İTİRAZIN DEĞİŞTİREMEDİĞİ GERÇEK
Peki, şunu soralım: Kamuoyuna yapılan açıklamalar ya da Güler’in sözünü ettiği NATO ve benzeri toplantılarda Türk yetkililerin bunları gündeme getirmesi ABD’nin tutumunu değiştirmesini sağlayabildi mi? Hayır, ABD’nin tutumunda milim değişiklik yok. Hatta tam tersine Washington, PKK’ya destek eyleminde atağa geçti. Güler’in açıklamasında da var, ABD daha bir hafta önce, PKK ile ortak tatbikat yaptı. ABD’nin bölgeye Türkiye’yi de hedefleyen hava savunma sistemleri konuşlandırdığı da biliniyor. Suriye’de, Irak’ta ve hatta Türkiye içinde Mehmetçiğe kurşun atan PKK’lıların elinde ABD silahları var.
ABD’Yİ CAYDIRMANIN YOLU
İşin gerçeği şudur: ABD’nin PKK’ya açık ve resmi desteği, Türkiye’yi bölme hedefini net bir şekilde ilan etmesi anlamına geliyor. Hükümet yetkilileri ise, “kabul edilemez” diye tepki göstererek ya da NATO toplantılarında “Müttefikliğe yakışmaz” yönündeki itirazlarını kayda geçirerek vaziyeti idare etmiş oluyor.

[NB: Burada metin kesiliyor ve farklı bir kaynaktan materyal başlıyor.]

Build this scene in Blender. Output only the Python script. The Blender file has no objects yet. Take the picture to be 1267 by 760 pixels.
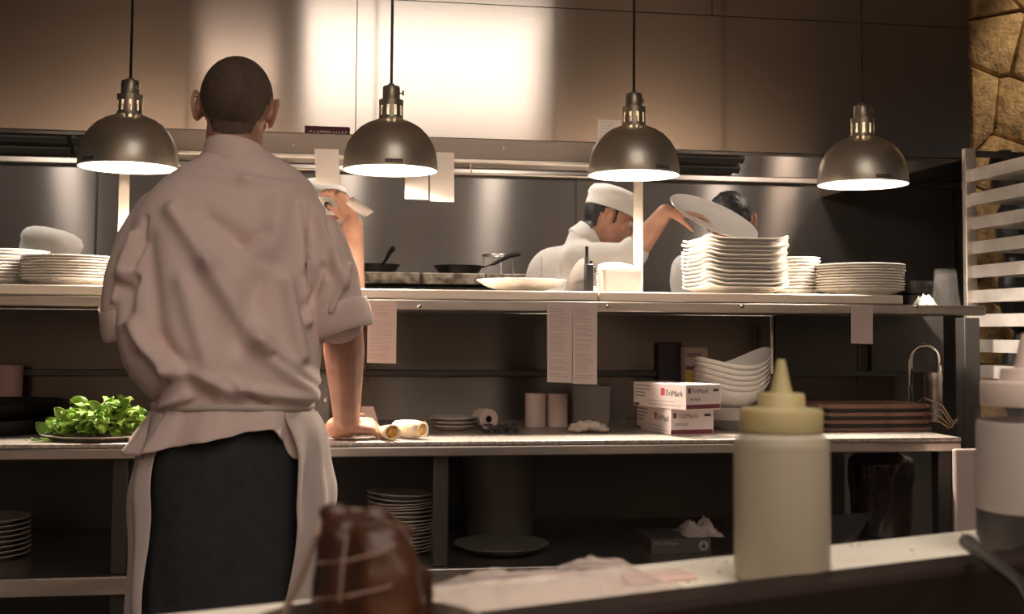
import bpy, bmesh, math, random
from mathutils import Vector, Matrix, Euler, noise
random.seed(7)
C = bpy.context.scene.collection
R = math.radians
PI = math.pi
V = Vector
# ------------------------------------------------------------------ camera
F = 1450.0; W, H = 1267.0, 760.0
CAM = V((0, 0, 1.18)); YAW = R(8.75); PITCH = R(3.0); ROLL = R(0.40)
PY0 = 410 - F*math.tan(PITCH)                    # row of the optical axis
MROT = Matrix.Rotation(-YAW, 3, 'Z') @ Matrix.Rotation(PI/2+PITCH, 3, 'X') @ Matrix.Rotation(ROLL, 3, 'Z')
cd = bpy.data.cameras.new('camera'); cam = bpy.data.objects.new('camera', cd); C.objects.link(cam)
cam.matrix_world = Matrix.Translation(CAM) @ MROT.to_4x4()
cd.sensor_width = 36; cd.lens = 36*F/W; cd.shift_y = -(H/2-PY0)/W; cd.clip_start = .05
cd.dof.use_dof = True; cd.dof.focus_distance = 2.9; cd.dof.aperture_fstop = 9
bpy.context.scene.camera = cam

def ray(px, py):
    return (MROT @ V(((px-W/2)/F, -(py-PY0)/F, -1)))
def P(px, py, Y):                                # the place on the vertical plane y = Y seen in that direction
    d = ray(px, py); return CAM + d*(Y/d.y)
def PZ(px, py, z):                               # the place on the horizontal plane z seen in that direction
    d = ray(px, py); return CAM + d*((z-CAM.z)/d.z)

# ------------------------------------------------------------------ materials
def mat(name, col, rough=.5, metal=0, **k):
    m = bpy.data.materials.new(name); m.use_nodes = True
    nt = m.node_tree; b = nt.nodes['Principled BSDF']
    b.inputs['Base Color'].default_value = (*col, 1)
    b.inputs['Roughness'].default_value = rough
    b.inputs['Metallic'].default_value = metal
    for a, v in k.items():
        b.inputs[a].default_value = v
    m['b'] = 1
    return m
def nodes(m): return m.node_tree, m.node_tree.nodes['Principled BSDF']
def vary(m, c1, c2, scale=5, stretch=(1, 1, 1), detail=4, lo=.35, hi=.65, bump=0, bdist=.01, coord='Object'):
    nt, b = nodes(m); N = nt.nodes; L = nt.links
    tc = N.new('ShaderNodeTexCoord'); mp = N.new('ShaderNodeMapping'); mp.inputs['Scale'].default_value = stretch
    nz = N.new('ShaderNodeTexNoise'); nz.inputs['Scale'].default_value = scale; nz.inputs['Detail'].default_value = detail
    cr = N.new('ShaderNodeValToRGB'); e = cr.color_ramp.elements
    e[0].position = lo; e[0].color = (*c1, 1); e[1].position = hi; e[1].color = (*c2, 1)
    L.new(tc.outputs[coord], mp.inputs[0]); L.new(mp.outputs[0], nz.inputs['Vector']); L.new(nz.outputs[0], cr.inputs[0])
    L.new(cr.outputs[0], b.inputs['Base Color'])
    if bump:
        bp = N.new('ShaderNodeBump'); bp.inputs['Strength'].default_value = bump; bp.inputs['Distance'].default_value = bdist
        L.new(nz.outputs[0], bp.inputs['Height']); L.new(bp.outputs[0], b.inputs['Normal'])
    return m
def brushed(name, col, rough, aniso=.85, tangent=(0, 0, 1), grain=True):
    m = mat(name, col, rough, 1, Anisotropic=aniso)
    nt, b = nodes(m); N = nt.nodes; L = nt.links
    cx = N.new('ShaderNodeCombineXYZ')
    for i in range(3): cx.inputs[i].default_value = tangent[i]
    L.new(cx.outputs[0], b.inputs['Tangent'])
    tc = N.new('ShaderNodeTexCoord'); mp = N.new('ShaderNodeMapping')
    mp.inputs['Scale'].default_value = (2.5, 2.5, 160)
    nz = N.new('ShaderNodeTexNoise'); nz.inputs['Scale'].default_value = 2; nz.inputs['Detail'].default_value = 3
    mr = N.new('ShaderNodeMapRange'); mr.inputs['To Min'].default_value = rough*.85; mr.inputs['To Max'].default_value = rough*1.15
    L.new(tc.outputs['Object'], mp.inputs[0]); L.new(mp.outputs[0], nz.inputs['Vector'])
    L.new(nz.outputs[0], mr.inputs['Value']); L.new(mr.outputs[0], b.inputs['Roughness'])
    bp = N.new('ShaderNodeBump'); bp.inputs['Strength'].default_value = .02; bp.inputs['Distance'].default_value = .001
    L.new(nz.outputs[0], bp.inputs['Height']); L.new(bp.outputs[0], b.inputs['Normal'])
    return m
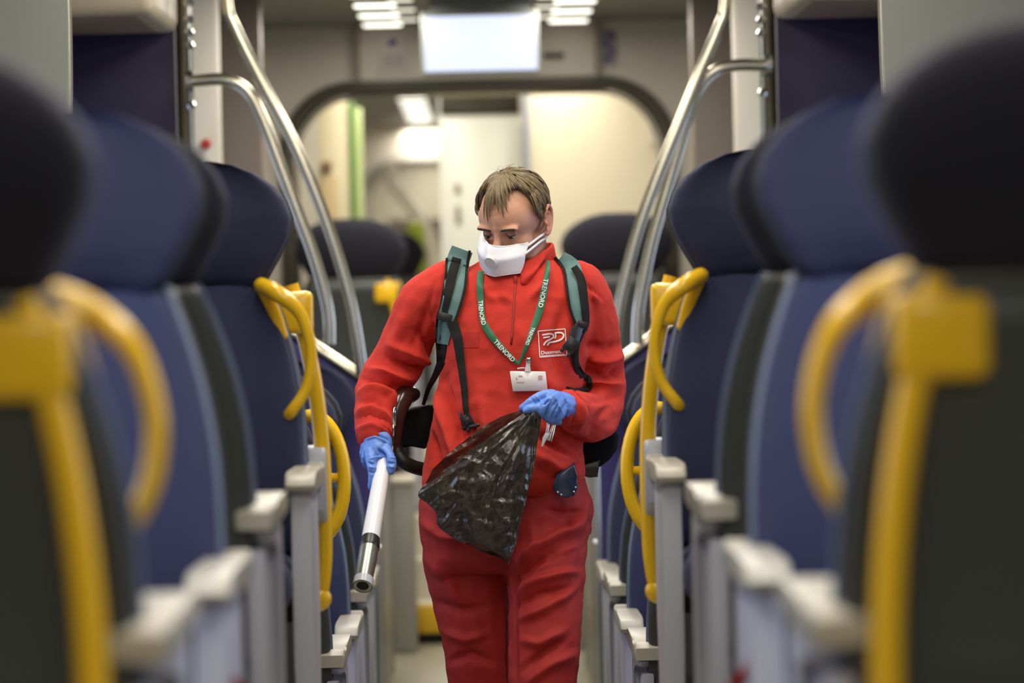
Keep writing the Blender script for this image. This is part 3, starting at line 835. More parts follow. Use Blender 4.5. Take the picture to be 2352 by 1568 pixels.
# eyes: looking down, upper lid lowered
for s in (-1, 1):
    bm = bmesh.new(); ball(bm, Hd(s * .030, -.0705, .000), .0118, HR, 20); plink('eye', mesh_from(bm), PM['eyew'], body)
    bm = bmesh.new(); ball(bm, Hd(s * .030 + -.001, -.0790, -.0062), (.0055, .004, .0045), HR, 14); plink('iris', mesh_from(bm), PM['eyed'], body)
    bm = bmesh.new()
    rings = []
    for i in range(7):            # upper lid as a shell wrapped over the eyeball
        el = radians(65 - i * 12.5)
        rings.append([Hd(s * .030 + .0142 * cos(el) * sin(az), -.0700 - .0138 * cos(el) * cos(az), .0005 + .0138 * sin(el)) for az in [radians(-72 + 12 * k) for k in range(13)]])
    loft(bm, rings, cap=False, closed=False)
    me = baked(bm, [('SOLIDIFY', dict(thickness=.0016))]); plink('eyelid', me, PM['lip'], body)
    bm = bmesh.new(); tube(bm, [a for a in rings[-1]], [.0004, .0011, .0013, .0011, .0004], 6); plink('eyelash', mesh_from(bm), PM['brow'], body)
    bm = bmesh.new()
    random.seed(5 + s)
    for k in range(170):
        t = random.random(); x = .012 + t * .033
        z0 = .0140 + .0050 * sin(t * pi * .7) + random.uniform(-.0026, .0026)
        yy = -.0935 + .40 * max(0, x - .016) ** 1.35 * 1.9
        a = face_on(s * x, z0, .0006); b = face_on(s * (x + .0055), z0 + .0018 * (1 - t * 1.8), .0014)
        tube(bm, [a, (a + b) / 2, b], [.0003, .0004, .0001], 4)
    plink('eyebrow', mesh_from(bm), PM['brow'], body)
# ---- hair ----------------------------------------------------------------
def skullp(az, el, off=0):
    """point over the skull: azimuth 0 = face side, 180 = back; elevation from the centre"""
    d = Vector((sin(az) * cos(el), -cos(az) * cos(el), sin(el)))
    r = 1 / math.sqrt((d.x / .0735) ** 2 + ((d.y) / .0975) ** 2 + (d.z / .081) ** 2)
    return Vector((0, .008, .025)) + d * (r + off)
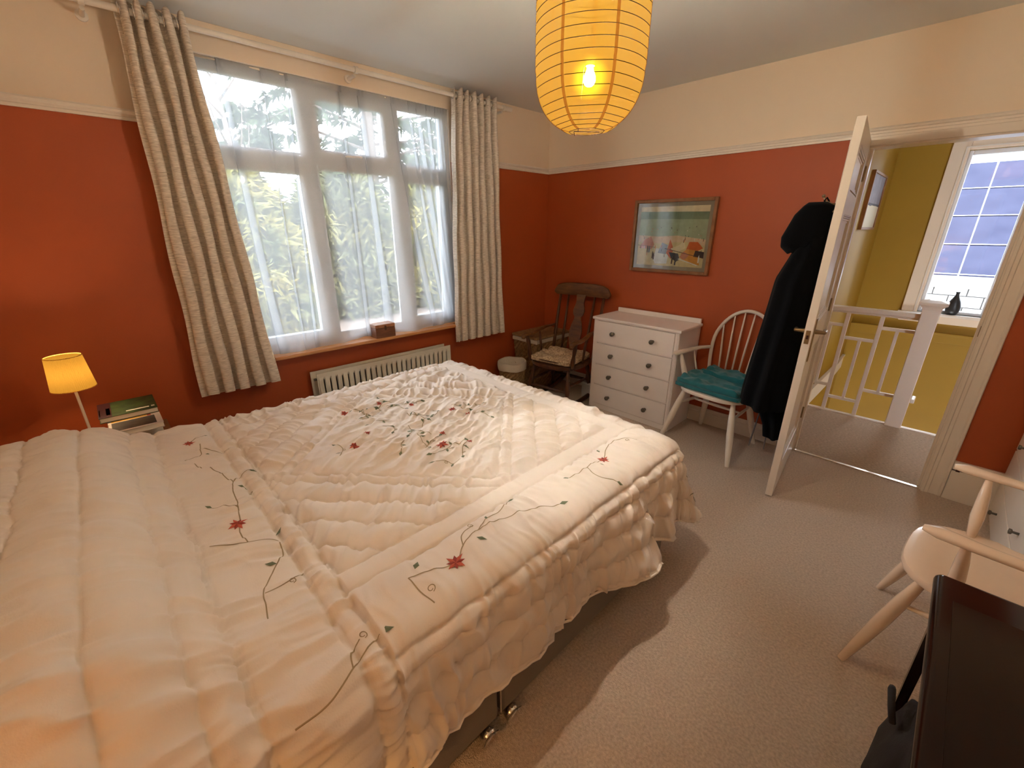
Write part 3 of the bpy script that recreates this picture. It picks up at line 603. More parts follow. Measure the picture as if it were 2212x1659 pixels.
# ---- quilt
X0, X1, YF_, YHD, R_ = .60, 2.215, -1.675, -3.88, .085
ZT = .612; DROP = .425
def qbase(u, v):
    ex = np.clip(u-X1, 0, None); eF = np.clip(X0-u, 0, None); ef = np.clip(v-YF_, 0, None)
    exx = ex+eF; sx = np.where(ex > 0, 1., np.where(eF > 0, -1., 0.))
    e = np.minimum((exx**2.6+ef**2.6+1e-12)**(1/2.6), DROP*1.06); th = np.arctan2(ef, exx+1e-9)
    q = R_*PI/2; a = np.clip(e, 0, q)/R_
    down = R_*(1-np.cos(a)) + np.clip(e-q, 0, None); out = R_*np.sin(a)
    k = np.clip((down-.06)/.36, 0, 1.3)
    # flare near the foot corner of the near side, pinched between two folds
    near = (ex > 0)
    vv = v
    flap = .115*np.exp(-((vv+2.03)/.17)**2)*(vv < -1.98) + .115*np.exp(-((vv+1.98)/.02)**2)*(vv >= -1.98)
    flap = flap + .075*np.exp(-((vv+1.80)/.055)**2)
    flap = flap*np.where(ef > 0, np.exp(-ef/.03), 1)
    cone = np.where((exx > 0) & (ef > 0), .115*np.sin(2*th)**1.2, 0)
    rip = .010*np.sin(v*14.0)+.007*np.sin(v*31+1.3)+.018*sm(-2.9, -3.4, v)*np.sin(v*9)
    ripf = .016*np.sin(u*12.0)+.008*np.sin(u*27)
    out = out + k**1.25*(np.where(near, flap+cone, cone) + np.where(exx > 0, rip*np.cos(th)**2, 0) + np.where(ef > 0, ripf*np.sin(th)**2, 0))
    out = out + np.where(exx+ef > 0, .012, 0)*k
    x = np.clip(u, X0, X1) + sx*np.cos(th)*out
    y = np.minimum(v, YF_) + np.sin(th)*out
    y = np.where(ef > 0, YF_+np.sin(th)*out, y); x = np.where(exx > 0, x, u)
    # top relief: crown, pillows under the quilt
    tx = sm(0, .25, np.minimum(u-X0, X1-u)+.06)
    hump = .165*sm(-3.22, -3.56, v)*(.25+.75*tx)*(1-.10*np.exp(-((u-1.40)/.10)**2)) - .05*sm(-3.64, -3.85, v)
    crown = .012*sm(0, .5, np.minimum(u-X0, X1-u))+.006*np.sin(u*5+1)*np.sin(v*4)
    z = ZT - down + (hump+crown)*np.exp(-down/.12)
    return x, y, z
du = .0042
U = np.arange(X0-.36, X1+DROP+.001, du); V = np.arange(YHD, YF_+DROP+.001, du)
UU, VV = np.meshgrid(U, V, indexing='ij')
bx_, by_, bz_ = qbase(UU, VV)
Pq = np.stack([bx_, by_, bz_], -1)
def normals(P):
    a = np.gradient(P, axis=0); b = np.gradient(P, axis=1); n = np.cross(a, b); n /= np.linalg.norm(n, axis=2)[..., None]+1e-9; return n
Nq = normals(Pq)
def seamdist(t, lines): return np.min(np.abs(t[..., None]-np.array(lines)), -1)
XC, YC = 1.365, -2.425
L1 = np.abs(UU-XC)+np.abs(VV-YC)
regB = VV < -3.06
regA = (~regB) & (UU > 1.97) & ((UU-1.97) > (VV+1.78))
regC = (~regB) & (~regA) & (VV > -1.78)
regD = (~regB) & (~regC) & (UU < .72)
regE = ~(regA | regB | regC | regD)
e0 = X1; f0 = YF_
jog = .004*vnoise(UU*14, VV*14, 3)
dA = seamdist(UU+jog, [1.97, 2.05, e0+.07, e0+.125, e0+.215, e0+.315, e0+.412])
dB = seamdist(VV+jog, [-3.06, -3.066, -3.12, -3.126, -3.31, -3.318, -3.392, -3.52, -3.655, -3.79])
dC = seamdist(VV+jog, [-1.78, -1.70, f0+.07, f0+.125, f0+.215, f0+.315, f0+.412])
dD = seamdist(UU+jog, [.72, .62, .57, .47, .37])
dE = np.minimum(seamdist(L1+jog*1.5, [.56, .63, .78, .93, 1.09])*.707, seamdist(UU, [.72, 1.97])); dE = np.minimum(dE, seamdist(VV, [-3.06, -1.78]))
d = np.select([regA, regB, regC, regD], [dA, dB, dC, dD], dE)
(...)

Dahası Washington, Suriye’yi bölme operasyonunda yeni hamleler yapıyor, PKK’nın sözde özerk yönetimini pekiştirmek için adımlar atıyor. Hükümet ise, o operasyonun tepesindeki Amerikalı görevliyi, Şam yönetimini devirmek üzere denetiminde tuttuğu grubun lideriyle Gaziantep’teki karargâhında görüştürüyor.
Şunu görelim: ABD Türkiye’yi, patronu olduğu NATO’da eşit bir müttefiği olarak görmüyor. Zaten gerçek durum da böyledir. ABD, 1950’lerden beri Türkiye’ye NATO üyeliğini bir lütufmuş gibi pazarlıyor. Bu koşullarda “Ama biz NATO’da müttefikiz” diye Ankara’nın itiraz etmesi, Washington’a yine NATO üzerinden sopa sallama imkanı sunuyor.
Buradan açık bir şekilde görülüyor ki, ABD’yi caydırmak için başka bir stratejiye ihtiyaç vardır. Türkiye’ye yönelik tehdit ABD’den gelmektedir. Bu tehdit, ABD’nin hedefinde yer alan ülkelerle birlikte ABD’yi caydıran bir ittifak oluşturarak bertaraf edilebilir.